In the previous blog about PSK authentication in general, I discussed how weak PSK is against dictionary attacks and social engineering. Sadly, not all the devices support EAP authentication in enterprise environments, and even if it is not recommended to use PSK in an enterprise environment that may be the only option. Some Voice over WiFi devices don’t support EAP technology or some organizations don’t have the money or the knowledge to configure a RADIUS server.
Proprietary PSK
Proprietary PSK is offered with a few vendors in the WLAN. Each device has a unique PSK mapped with their MAC address. There will be a database with all the PSKs mapped to the MAC address are stored on the access point or a centralized management server. One of the newest software releases from Cisco (8.5) has something named IPSK (identity PSK). I don’t have experience with other vendor solutions for mac-based PSK. MAC-based PSK is still weak against dictionary attacks or social engineering like PSK is, but if a hacker has the key now, it has only a key from one device. Changing the key is not an intense job any more since it is only for one device. This solution is most of the time used for company devices like the VoWiFi or IoT devices. This means that an administrator of the company configures those devices and needs to fill in the PSK once before the device can be used. In that case you can pick generated passwords with 20 characters or more, to be sure it is secure. Remember the entropy part in an earlier blog.
Per user / per device PSK is still not a replacement for 802.1X/EAP and should never be. This solution should only be used for legacy devices that don’t support 802.1X/EAP, IOT devices, or personal devices (BYOD) for guest access.
Simultaneous Authentication of Equals
Simultaneous Authentication of Equals (SAE) is for standardizing mesh networks (802.11s). In the amendment, it is defined as Hybrid Wireless Mesh Protocol. HWMP is a protocol that finds the best path for traffic through all the mesh access points. One problem with this is that it is not working across multiple vendors. Vendors are competitors from each other and prefer not to mesh with access points from other vendors. The 802.11s amendment also defined RSN security methods. To create and exchange PMKs in a secure way, mesh access points use Authenticated Mesh Peering Exchange (AMPE). One way you could do this (derive the PMK) is 802.1X/EAP, but there are some problems that occur. In a normal environment, the access points are wire-connected to the internet and with their wired connection they can authenticate to the RADIUS server. Mesh access points are not wire-connected (only the root access point). A new peer-to-peer authentication that can be used in mesh environments is SAE.

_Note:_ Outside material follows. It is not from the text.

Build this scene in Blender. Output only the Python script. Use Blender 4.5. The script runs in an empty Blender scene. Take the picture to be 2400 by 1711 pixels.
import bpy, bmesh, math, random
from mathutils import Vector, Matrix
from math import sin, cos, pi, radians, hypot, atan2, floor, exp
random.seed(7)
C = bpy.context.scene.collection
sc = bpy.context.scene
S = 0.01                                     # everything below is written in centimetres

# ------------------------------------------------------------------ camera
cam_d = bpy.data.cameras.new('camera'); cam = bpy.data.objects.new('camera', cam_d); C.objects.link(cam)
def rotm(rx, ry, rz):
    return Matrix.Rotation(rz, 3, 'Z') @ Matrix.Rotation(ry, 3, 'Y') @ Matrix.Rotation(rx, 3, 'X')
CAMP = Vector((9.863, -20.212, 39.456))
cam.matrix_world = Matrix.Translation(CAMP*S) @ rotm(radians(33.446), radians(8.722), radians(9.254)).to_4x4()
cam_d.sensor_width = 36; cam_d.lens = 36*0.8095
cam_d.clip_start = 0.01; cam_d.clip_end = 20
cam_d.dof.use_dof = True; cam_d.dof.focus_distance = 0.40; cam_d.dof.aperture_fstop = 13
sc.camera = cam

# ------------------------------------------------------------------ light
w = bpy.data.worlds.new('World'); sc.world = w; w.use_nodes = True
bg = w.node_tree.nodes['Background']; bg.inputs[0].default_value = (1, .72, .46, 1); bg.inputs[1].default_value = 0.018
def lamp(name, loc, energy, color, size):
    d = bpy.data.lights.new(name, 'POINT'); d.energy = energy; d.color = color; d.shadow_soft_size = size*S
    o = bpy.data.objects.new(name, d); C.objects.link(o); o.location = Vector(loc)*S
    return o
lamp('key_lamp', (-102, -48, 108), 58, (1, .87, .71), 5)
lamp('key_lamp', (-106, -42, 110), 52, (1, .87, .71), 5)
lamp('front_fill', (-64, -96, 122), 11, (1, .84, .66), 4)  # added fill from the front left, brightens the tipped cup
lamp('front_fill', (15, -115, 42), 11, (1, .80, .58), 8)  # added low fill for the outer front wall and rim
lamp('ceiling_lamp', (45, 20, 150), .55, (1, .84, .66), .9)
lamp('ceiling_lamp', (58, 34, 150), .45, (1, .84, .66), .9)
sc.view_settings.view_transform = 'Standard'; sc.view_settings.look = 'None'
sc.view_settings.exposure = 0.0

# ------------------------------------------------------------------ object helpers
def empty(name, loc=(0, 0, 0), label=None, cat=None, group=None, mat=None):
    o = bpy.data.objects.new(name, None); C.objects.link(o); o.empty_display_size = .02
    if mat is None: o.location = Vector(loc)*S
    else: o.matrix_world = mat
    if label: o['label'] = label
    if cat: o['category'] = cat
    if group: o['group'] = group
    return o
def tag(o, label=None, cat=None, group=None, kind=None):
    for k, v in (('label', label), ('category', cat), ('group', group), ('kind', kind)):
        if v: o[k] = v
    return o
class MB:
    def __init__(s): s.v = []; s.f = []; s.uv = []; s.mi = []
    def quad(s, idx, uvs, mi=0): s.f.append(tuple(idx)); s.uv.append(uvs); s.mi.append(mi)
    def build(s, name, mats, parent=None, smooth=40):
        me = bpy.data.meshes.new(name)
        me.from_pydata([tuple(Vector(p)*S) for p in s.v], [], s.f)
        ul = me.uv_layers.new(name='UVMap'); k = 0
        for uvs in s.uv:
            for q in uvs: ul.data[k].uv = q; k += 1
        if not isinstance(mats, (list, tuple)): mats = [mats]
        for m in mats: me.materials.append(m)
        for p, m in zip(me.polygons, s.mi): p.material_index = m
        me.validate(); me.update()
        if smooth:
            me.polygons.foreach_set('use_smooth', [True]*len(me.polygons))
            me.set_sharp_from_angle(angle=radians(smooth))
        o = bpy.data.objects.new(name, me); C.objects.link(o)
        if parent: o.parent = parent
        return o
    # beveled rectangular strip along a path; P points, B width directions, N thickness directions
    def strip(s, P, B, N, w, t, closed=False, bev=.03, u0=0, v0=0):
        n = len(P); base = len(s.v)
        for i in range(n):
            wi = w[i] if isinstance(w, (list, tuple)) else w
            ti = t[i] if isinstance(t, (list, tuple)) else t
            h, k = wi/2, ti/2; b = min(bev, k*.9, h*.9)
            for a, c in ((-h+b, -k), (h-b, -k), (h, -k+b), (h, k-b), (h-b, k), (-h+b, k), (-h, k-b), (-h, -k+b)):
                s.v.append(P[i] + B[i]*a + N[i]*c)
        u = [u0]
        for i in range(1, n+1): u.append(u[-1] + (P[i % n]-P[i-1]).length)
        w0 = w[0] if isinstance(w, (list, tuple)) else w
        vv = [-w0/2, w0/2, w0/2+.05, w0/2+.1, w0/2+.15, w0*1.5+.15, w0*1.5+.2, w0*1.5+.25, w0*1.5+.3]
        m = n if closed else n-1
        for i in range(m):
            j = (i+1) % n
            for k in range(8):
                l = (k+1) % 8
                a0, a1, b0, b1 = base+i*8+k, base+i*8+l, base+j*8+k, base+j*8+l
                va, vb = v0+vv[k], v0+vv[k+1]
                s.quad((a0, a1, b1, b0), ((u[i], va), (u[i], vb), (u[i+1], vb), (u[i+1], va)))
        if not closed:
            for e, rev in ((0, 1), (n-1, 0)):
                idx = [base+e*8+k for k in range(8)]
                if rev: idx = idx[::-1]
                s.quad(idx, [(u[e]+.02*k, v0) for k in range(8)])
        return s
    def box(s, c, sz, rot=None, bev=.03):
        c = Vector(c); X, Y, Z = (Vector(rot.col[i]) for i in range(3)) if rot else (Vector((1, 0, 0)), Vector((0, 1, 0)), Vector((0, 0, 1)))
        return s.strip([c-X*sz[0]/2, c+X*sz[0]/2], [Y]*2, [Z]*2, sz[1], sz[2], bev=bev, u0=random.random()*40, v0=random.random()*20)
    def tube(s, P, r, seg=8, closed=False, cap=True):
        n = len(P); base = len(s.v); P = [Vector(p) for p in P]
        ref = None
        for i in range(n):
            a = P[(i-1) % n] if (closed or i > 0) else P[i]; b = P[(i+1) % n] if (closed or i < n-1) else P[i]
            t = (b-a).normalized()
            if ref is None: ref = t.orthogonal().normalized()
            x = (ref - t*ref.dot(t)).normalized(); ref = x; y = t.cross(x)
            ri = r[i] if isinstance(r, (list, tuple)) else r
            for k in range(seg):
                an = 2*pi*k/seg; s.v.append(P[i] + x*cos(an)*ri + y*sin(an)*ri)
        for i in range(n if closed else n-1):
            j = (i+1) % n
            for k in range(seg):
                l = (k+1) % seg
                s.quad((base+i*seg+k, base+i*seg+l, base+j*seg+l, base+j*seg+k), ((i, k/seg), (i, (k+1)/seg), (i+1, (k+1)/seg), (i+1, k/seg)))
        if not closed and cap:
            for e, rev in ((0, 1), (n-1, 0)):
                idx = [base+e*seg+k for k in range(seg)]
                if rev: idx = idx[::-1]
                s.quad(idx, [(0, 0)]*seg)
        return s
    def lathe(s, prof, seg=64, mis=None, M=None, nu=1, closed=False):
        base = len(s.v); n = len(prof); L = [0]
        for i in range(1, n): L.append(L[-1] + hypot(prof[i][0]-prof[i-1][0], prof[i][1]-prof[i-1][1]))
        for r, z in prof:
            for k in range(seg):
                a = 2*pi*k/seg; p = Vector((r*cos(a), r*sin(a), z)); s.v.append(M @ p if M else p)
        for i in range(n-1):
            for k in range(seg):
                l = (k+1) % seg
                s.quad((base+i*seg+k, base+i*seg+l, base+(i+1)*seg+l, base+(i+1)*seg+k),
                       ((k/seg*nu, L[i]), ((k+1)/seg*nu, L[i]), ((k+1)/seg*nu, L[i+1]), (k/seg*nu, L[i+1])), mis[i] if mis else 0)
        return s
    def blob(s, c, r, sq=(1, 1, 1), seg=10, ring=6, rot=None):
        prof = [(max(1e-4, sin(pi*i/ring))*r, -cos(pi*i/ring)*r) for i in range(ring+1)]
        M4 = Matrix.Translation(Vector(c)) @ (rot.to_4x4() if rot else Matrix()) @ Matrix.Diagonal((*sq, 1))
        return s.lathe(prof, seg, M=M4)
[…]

The mechanism that is used within SAE is Dragonfly key exchange. The devices need to prove that they know the password to authenticate, but don’t need to reveal their password. This mechanism is known as zero-knowledge proof key exchange. SAE is a Wi-Fi Alliance certification program that should replace PSK authentication. As mentioned earlier PSK authentication is weak against dictionary attacks. SAE’s goal is to prevent dictionary attacks and has the following proposals: no WEP/TKIP, WPA2-Personal, and SAE must be supported within the BSS and using the same passphrase. So, SAE still uses a passphrase, but never reveals its password. That makes it more secure than PSK. There are four SAE authentications (commit messages). The first is each radio is forced to guess the passphrase. The second is for confirmation exchange (for telling that the guess of the passphrase was correct). The third one is the password element that is used during the authentication, and the fourth is the key exchange protocol. This element is computed by the passphrase.
SAE was made to encrypt unicast traffic between mesh access points. The SAE exchange is there to generate the PMK and this will derive the mesh temporal key (MTK). But Wi-Fi alliance wants to use this also for encrypting traffic between access points and clients. After the four-way SAE authentication, a PMK is installed on client and access points. When this process is completed the 4-way handshake will start.
Roaming with using SAE is possible as well. The standard way is probe request/response, SAE authentication, the reassociation request/response, and as last the 4-way handshake. The faster way is that a client can be SAE authenticated to multiple access points at the same time, but only associated to one. Prior to roaming the client performs an SAE commit and confirm (the four-way SAE authentication). During this process, the PMK will create and install on the possible access points. When the client starts roaming, the access point already has the PMK and only the reassociation needs to find place and the 4-way handshake.